Tuesday, September 19, 2017



This be fair warnin', shipmates:
Today be International Talk Like A Pirate Day.
Postin' may be affected, some'at, as it strikes me fancy.

An' if any lily-livered landlubbers have any squawks from the poop deck, it'll be over the side and keelhaulin' with 'em, and anything left after'ards fed to sharks.
I'll not be strikin' me colors for the likes of them that's not worth a bucket o' chum.

We be sailing under Cap'n Roberts' Articles, if ye please.

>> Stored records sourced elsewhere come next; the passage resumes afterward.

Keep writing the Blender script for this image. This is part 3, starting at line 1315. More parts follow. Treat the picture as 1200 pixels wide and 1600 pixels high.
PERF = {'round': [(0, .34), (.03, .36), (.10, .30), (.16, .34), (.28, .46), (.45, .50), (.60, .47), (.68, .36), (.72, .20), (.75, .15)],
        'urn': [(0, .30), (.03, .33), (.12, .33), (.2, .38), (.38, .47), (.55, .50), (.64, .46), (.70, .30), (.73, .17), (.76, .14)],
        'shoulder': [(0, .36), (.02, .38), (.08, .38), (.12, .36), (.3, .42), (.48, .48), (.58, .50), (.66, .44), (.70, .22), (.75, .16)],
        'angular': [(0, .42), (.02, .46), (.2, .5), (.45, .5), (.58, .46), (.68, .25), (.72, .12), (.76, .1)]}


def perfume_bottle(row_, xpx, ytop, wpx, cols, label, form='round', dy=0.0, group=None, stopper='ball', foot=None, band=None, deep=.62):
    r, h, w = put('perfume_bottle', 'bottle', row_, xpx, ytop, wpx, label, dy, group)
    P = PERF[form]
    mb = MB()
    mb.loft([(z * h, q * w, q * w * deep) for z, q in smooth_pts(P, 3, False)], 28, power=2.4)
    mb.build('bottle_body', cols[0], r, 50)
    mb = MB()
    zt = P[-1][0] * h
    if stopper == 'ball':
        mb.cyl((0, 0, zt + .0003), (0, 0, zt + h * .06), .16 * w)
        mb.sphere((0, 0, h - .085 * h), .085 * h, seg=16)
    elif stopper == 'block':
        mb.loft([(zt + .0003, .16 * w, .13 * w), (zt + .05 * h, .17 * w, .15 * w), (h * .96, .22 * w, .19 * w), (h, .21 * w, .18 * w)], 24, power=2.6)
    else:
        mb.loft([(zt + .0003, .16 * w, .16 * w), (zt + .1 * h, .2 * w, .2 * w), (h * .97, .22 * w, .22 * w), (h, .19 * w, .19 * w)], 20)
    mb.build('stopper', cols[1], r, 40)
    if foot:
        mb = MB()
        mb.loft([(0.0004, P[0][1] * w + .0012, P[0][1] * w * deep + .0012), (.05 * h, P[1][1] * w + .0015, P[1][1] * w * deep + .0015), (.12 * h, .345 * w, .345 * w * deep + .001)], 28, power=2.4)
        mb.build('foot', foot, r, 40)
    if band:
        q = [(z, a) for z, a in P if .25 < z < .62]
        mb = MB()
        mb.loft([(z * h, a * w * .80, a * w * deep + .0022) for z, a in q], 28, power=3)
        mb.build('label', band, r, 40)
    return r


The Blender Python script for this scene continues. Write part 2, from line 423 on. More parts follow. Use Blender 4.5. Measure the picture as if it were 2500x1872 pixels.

An' fer any bilge rats what be ign'rant of such niceties, here be the only friendly thing ye'll see this day:

An' let no man think himself these be naught but ruddy "guidelines"!

Avast! Turn to, ye f'o'c'sle swabs!
No quarter given!
Fair warned ye be, sez I.



Anonymous said...

I posted this on FB the other day just for gits and shiggles, seems appropriate here:

Today's bit of worthless information:

Most people know that the term "three sheets to the wind" slang for drunkenness, and they know it dates from the time of sailing ships, but they assume the "sheets" in question are the ship's sails. This isn't true, the sheets on a ship are part of the rigging, they're the ropes which attach the lower corners of the sails to the ship's hull. If these ropes aren't pulled taut the sail can flop from side-to-side in the wind, and the ship will rock from side-to-side as a result. The more loose sheets you have the more the ship will rock, so if three sheets are loose (to the wind) the ship will rock dramatically, much like a seriously intoxicated person will do.

In keeping with the nautical trivia, before the invention of the rudder ships were steered with an oar attached to the right side of the stern, this was known as the steer-board, so the right side of the ship was called the steer-board side, or the starboard side. When docking the ship, it was easier to control the ship if the steer-board was away from the dock, so they'd put the left side of the ship against the dock, so the left side became the port side of the ship.

Now you know.

Mark D

Aesop said...

Aye, indeed, albeit some'at lubberly in discourse.
Ye be rated bossun's mate, henceforth.

Anonymous said...

Hey, Dad was a seaman, interrupted by a stint in the USMC during WW II (he got a ship sunk under him, he decided if someone was going to shoot at him, he was going to shoot back). I could tie a bowline, sheet bend, square knot or clove hitch before I could read.

Mark D

Arthur said...

HAHAHA, sorry, I just got to this post after trying to make sense of the ones at the top of the page.

I thought you had a stroke or something.